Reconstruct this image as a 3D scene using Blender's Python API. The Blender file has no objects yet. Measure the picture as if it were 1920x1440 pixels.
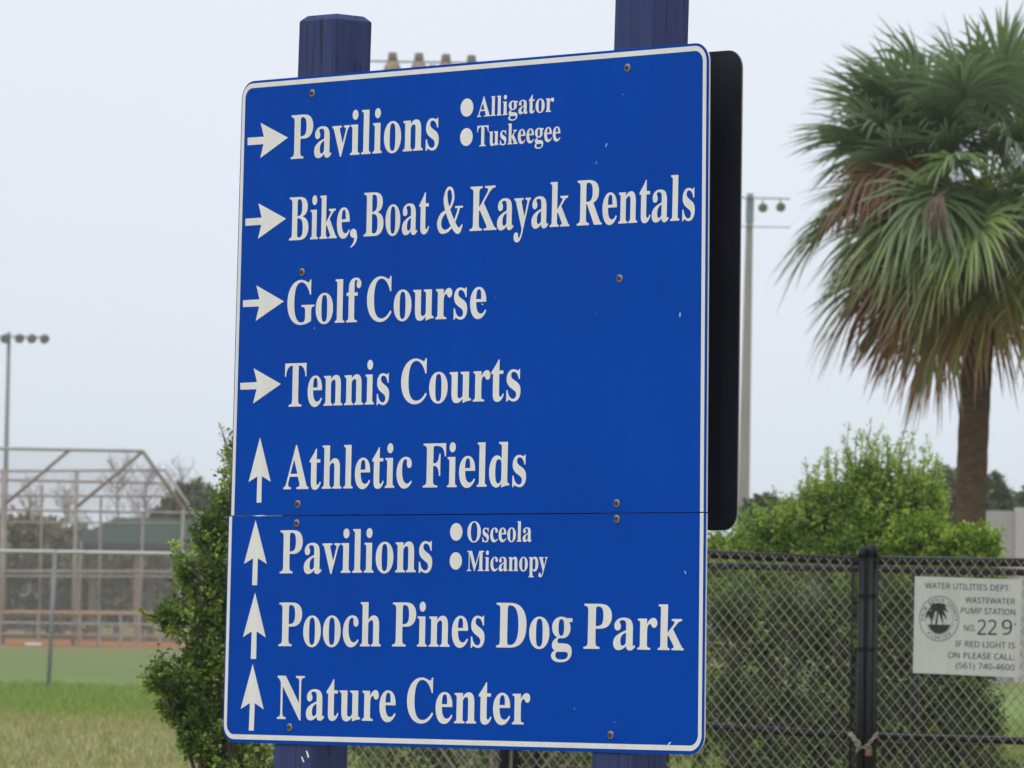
import bpy, bmesh, math, random
import numpy as np
from mathutils import Vector, Matrix

S = bpy.context.scene
COL = S.collection
R = math.radians
random.seed(7)
rng = np.random.default_rng(11)

# ------------------------------------------------------------------ camera
FPX = 11000.0                       # focal length in pixels of a 1920-wide frame
EYE = Vector((0, 0, 1.6))
PITCH = math.atan(420.0 / FPX)
ROLL = 0.0155
_F = Vector((0, math.cos(PITCH), math.sin(PITCH)))
_R0 = Vector((1, 0, 0))
_U0 = Vector((0, -math.sin(PITCH), math.cos(PITCH)))
_Rt = _R0 * math.cos(ROLL) + _U0 * math.sin(ROLL)
_Up = _U0 * math.cos(ROLL) - _R0 * math.sin(ROLL)
cam = bpy.data.cameras.new('camera')
cam.sensor_width = 36.0
cam.lens = FPX / 1920.0 * 36.0
cam.clip_start = 0.5
cam.clip_end = 8000
cam.dof.use_dof = True
cam.dof.focus_distance = 15.6
cam.dof.aperture_fstop = 18
camo = bpy.data.objects.new('camera', cam)
COL.objects.link(camo)
m = Matrix((_Rt, _Up, -_F)).transposed().to_4x4()
m.translation = EYE
camo.matrix_world = m
S.camera = camo

# ------------------------------------------------------------------ sky, sun, exposure
SUN_EL, SUN_AZ = R(52), R(215)      # azimuth measured clockwise from +Y: behind the camera, to the left
world = bpy.data.worlds.new('World')
S.world = world
world.use_nodes = True
nt = world.node_tree
nt.nodes.clear()
out = nt.nodes.new('ShaderNodeOutputWorld')
mixs = nt.nodes.new('ShaderNodeMixShader')
b1 = nt.nodes.new('ShaderNodeBackground')
b2 = nt.nodes.new('ShaderNodeBackground')
sky = nt.nodes.new('ShaderNodeTexSky')
sky.sky_type = 'NISHITA'
sky.sun_disc = False
sky.sun_elevation = SUN_EL
sky.sun_rotation = SUN_AZ
sky.dust_density = 4
nt.links.new(sky.outputs[0], b1.inputs[0])
b1.inputs[1].default_value = 0.08
tc = nt.nodes.new('ShaderNodeTexCoord')
sep = nt.nodes.new('ShaderNodeSeparateXYZ')
nt.links.new(tc.outputs['Generated'], sep.inputs[0])
ramp = nt.nodes.new('ShaderNodeValToRGB')
cr = ramp.color_ramp
cr.elements[0].position = 0.0
cr.elements[0].color = (0.85, 0.94, 1.03, 1)
cr.elements[1].position = 1.0
cr.elements[1].color = (1.42, 1.46, 1.50, 1)
e = cr.elements.new(0.10)
e.color = (0.925, 0.965, 1.06, 1)
nz = nt.nodes.new('ShaderNodeTexNoise')
nz.inputs['Scale'].default_value = 3.0
nz.inputs['Detail'].default_value = 3
nt.links.new(tc.outputs['Generated'], nz.inputs[0])
mr = nt.nodes.new('ShaderNodeMapRange')
mr.inputs['To Min'].default_value = 0.93
mr.inputs['To Max'].default_value = 1.07
nt.links.new(nz.outputs['Fac'], mr.inputs['Value'])
nt.links.new(sep.outputs['Z'], ramp.inputs[0])
nt.links.new(ramp.outputs[0], b2.inputs[0])
nt.links.new(mr.outputs[0], b2.inputs[1])
mixs.inputs[0].default_value = 0.88   # overcast: clouds cover most of the clear sky
nt.links.new(b1.outputs[0], mixs.inputs[1])
nt.links.new(b2.outputs[0], mixs.inputs[2])
nt.links.new(mixs.outputs[0], out.inputs[0])

sun = bpy.data.lights.new('sun', 'SUN')
sun.energy = 0.65
sun.angle = R(25)
sun.color = (1.0, 0.97, 0.92)
suno = bpy.data.objects.new('sun', sun)
COL.objects.link(suno)
sd = Vector((math.sin(SUN_AZ) * math.cos(SUN_EL), math.cos(SUN_AZ) * math.cos(SUN_EL), math.sin(SUN_EL)))
suno.rotation_euler = sd.to_track_quat('Z', 'Y').to_euler()
suno.location = (0, -10, 40)

S.view_settings.view_transform = 'Standard'
S.view_settings.look = 'None'
S.view_settings.exposure = 0.0
S.view_settings.gamma = 1.0
S.view_settings.use_curve_mapping = False
S.cycles.max_bounces = 12
S.cycles.diffuse_bounces = 7
S.cycles.transparent_max_bounces = 24

# ------------------------------------------------------------------ helpers
def ray(px, py):
    return _F * FPX + _Rt * (px - 960.0) + _Up * (720.0 - py)

def at(px, py, Y):
    d = ray(px, py)
    return EYE + d * (Y / d.y)

def gx(px, Y):
    """world X of image column px (near the horizon) at distance Y"""
    return at(px, 1140, Y).x

class Plane:
    """vertical plane through p, running along azimuth: u points to its right end (nearer the camera)"""
    def __init__(self, p, ang):
        self.o = Vector((p.x, p.y, 0))
        self.u = Vector((math.cos(ang), -math.sin(ang), 0))
        self.v = Vector((0, 0, 1))
        self.n = Vector((-math.sin(ang), -math.cos(ang), 0))     # towards the camera
    def P(self, a, b, c=0.0):
        return self.o + self.u * a + self.v * b + self.n * c
    def px(self, x, y, c=0.0):
        d = ray(x, y)
        o = self.o + self.n * c
        t = (o - EYE).dot(self.n) / d.dot(self.n)
        q = EYE + d * t - self.o
        return Vector((q.dot(self.u), q.z))

def empty(name, loc, label, cat, group=None, kind=None):
    o = bpy.data.objects.new(name, None)
    o.empty_display_size = 0.2
    COL.objects.link(o)
    o.location = loc
    tag(o, label, cat, group, kind)
    return o

def tag(o, label=None, cat=None, group=None, kind=None):
    if label: o['label'] = label
    if cat: o['category'] = cat
    if group: o['group'] = group
    if kind: o['kind'] = kind
    return o

def root_loc(p):
    v = Vector((0, 0, 0))
    while p is not None:
        v += Vector(p.location)
        p = p.parent
    return v

def link(name, verts, faces, mat, parent=None, smooth=False, col=None):
    off = root_loc(parent)
    me = bpy.data.meshes.new(name)
    if isinstance(verts, np.ndarray):
        V = verts - np.array(off)
        me.vertices.add(len(V))
        me.vertices.foreach_set('co', V.astype(np.float32).ravel())
        k = faces.shape[1]
        me.loops.add(faces.size)
        me.polygons.add(len(faces))
        me.polygons.foreach_set('loop_start', np.arange(0, faces.size, k, dtype=np.int32))
        me.loops.foreach_set('vertex_index', faces.astype(np.int32).ravel())
        me.update(calc_edges=True)
    else:
        me.from_pydata([tuple(Vector(v) - off) for v in verts], [], faces)
        me.update()
    if col is not None:
        at_ = me.attributes.new('tint', 'FLOAT_COLOR', 'POINT')
        c4 = np.ones((len(me.vertices), 4), np.float32)
        c4[:, :3] = col
        at_.data.foreach_set('color', c4.ravel())
    if smooth:
        me.polygons.foreach_set('use_smooth', np.ones(len(me.polygons), bool))
    me.materials.append(mat)
    o = bpy.data.objects.new(name, me)
    COL.objects.link(o)
    if parent is not None:
        o.parent = parent
    return o

class MB:
    def __init__(self):
        self.v = []; self.f = []
    def add(self, v, f):
        n = len(self.v)
        self.v += [Vector(x) for x in v]
        self.f += [tuple(i + n for i in q) for q in f]
        return self
    def box(self, lo, hi):
        x0, y0, z0 = lo; x1, y1, z1 = hi
        return self.hexa([Vector(p) for p in ((x0,y0,z0),(x1,y0,z0),(x1,y1,z0),(x0,y1,z0),(x0,y0,z1),(x1,y0,z1),(x1,y1,z1),(x0,y1,z1))])
    def hexa(self, p):
        return self.add(p, [(0,3,2,1),(4,5,6,7),(0,1,5,4),(1,2,6,5),(2,3,7,6),(3,0,4,7)])
    def tube(self, pts, r, n=8, cap=True, r2=None):
        pts = [Vector(p) for p in pts]
        rings = []
        N = len(pts)
        prev = None
        for i, p in enumerate(pts):
            t = (pts[min(i+1, N-1)] - pts[max(i-1, 0)]).normalized()
            if prev is None:
                a = Vector((0,0,1)) if abs(t.z) < .9 else Vector((1,0,0))
                x = t.cross(a).normalized()
            else:
                x = (prev - t * prev.dot(t)).normalized()
            prev = x
            y = t.cross(x)
            rr = r if r2 is None else r + (r2 - r) * i / (N - 1)
            if isinstance(r, (list, tuple)): rr = r[i]
            rings.append([p + (x * math.cos(2*math.pi*k/n) + y * math.sin(2*math.pi*k/n)) * rr for k in range(n)])
        v = [q for ring in rings for q in ring]
        f = []
        for i in range(N - 1):
            for k in range(n):
                f.append((i*n+k, i*n+(k+1) % n, (i+1)*n+(k+1) % n, (i+1)*n+k))
        if cap:
            f.append(tuple(range(n-1, -1, -1)))
            f.append(tuple((N-1)*n+k for k in range(n)))
        return self.add(v, f)
    def lathe(self, o, axis, prof, n=16):
        """prof = list of (distance along axis, radius)"""
        axis = Vector(axis).normalized()
        a = Vector((0,0,1)) if abs(axis.z) < .9 else Vector((1,0,0))
        x = axis.cross(a).normalized(); y = axis.cross(x)
        v = []; f = []
        for (t, r) in prof:
            for k in range(n):
                v.append(Vector(o) + axis*t + (x*math.cos(2*math.pi*k/n) + y*math.sin(2*math.pi*k/n)) * max(r, 1e-5))
        for i in range(len(prof)-1):
            for k in range(n):
                f.append((i*n+k, i*n+(k+1) % n, (i+1)*n+(k+1) % n, (i+1)*n+k))
        f.append(tuple(range(n-1, -1, -1)))
        f.append(tuple((len(prof)-1)*n+k for k in range(n)))
        return self.add(v, f)
    def build(self, name, mat, parent=None, smooth=False):
        return link(name, self.v, self.f, mat, parent, smooth)

# ------------------------------------------------------------------ materials
def mat(name, col, rough=0.6, spec=0.5, metal=0.0, var=0.0, scale=20.0, bump=0.0, bscale=None, col2=None, detail=5, stretch=None):
    mt = bpy.data.materials.new(name)
    mt.use_nodes = True
    t = mt.node_tree
    b = t.nodes['Principled BSDF']
    b.inputs['Roughness'].default_value = rough
    b.inputs['Specular IOR Level'].default_value = spec
    b.inputs['Metallic'].default_value = metal
    b.inputs['Base Color'].default_value = (*col, 1)
    if var or col2 or bump:
        c = t.nodes.new('ShaderNodeTexCoord')
        mp = t.nodes.new('ShaderNodeMapping')
        if stretch: mp.inputs['Scale'].default_value = stretch
        t.links.new(c.outputs['Object'], mp.inputs[0])
        n = t.nodes.new('ShaderNodeTexNoise')
        n.inputs['Scale'].default_value = scale
        n.inputs['Detail'].default_value = detail
        n.inputs['Roughness'].default_value = 0.6
        t.links.new(mp.outputs[0], n.inputs[0])
        if var or col2:
            rp = t.nodes.new('ShaderNodeValToRGB')
            if col2 is None:
                lo = [max(0, x * (1 - var)) for x in col]; hi = [x * (1 + var) for x in col]
            else:
                lo, hi = col, col2
            rp.color_ramp.elements[0].color = (*lo, 1); rp.color_ramp.elements[0].position = 0.3
            rp.color_ramp.elements[1].color = (*hi, 1); rp.color_ramp.elements[1].position = 0.7
            t.links.new(n.outputs['Fac'], rp.inputs[0])
            t.links.new(rp.outputs[0], b.inputs['Base Color'])
        if bump:
            n2 = n
            if bscale:
                n2 = t.nodes.new('ShaderNodeTexNoise')
                n2.inputs['Scale'].default_value = bscale
                n2.inputs['Detail'].default_value = 4
                t.links.new(mp.outputs[0], n2.inputs[0])
            bp = t.nodes.new('ShaderNodeBump')
            bp.inputs['Strength'].default_value = bump
            bp.inputs['Distance'].default_value = 0.01
            t.links.new(n2.outputs['Fac'], bp.inputs['Height'])
            t.links.new(bp.outputs[0], b.inputs['Normal'])
    return mt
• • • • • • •
_EXERCISE:_ Only the lines from the top of the data through the line with "rng = np.random.default_rng(11)" should be quoted, exactly and with both ends kept; skip the pictures.

_SOLUTION TO THE EXERCISE:_
Reconstruct this image as a 3D scene using Blender's Python API. The Blender file has no objects yet. Measure the picture as if it were 1920x1440 pixels.
import bpy, bmesh, math, random
import numpy as np
from mathutils import Vector, Matrix

S = bpy.context.scene
COL = S.collection
R = math.radians
random.seed(7)
rng = np.random.default_rng(11)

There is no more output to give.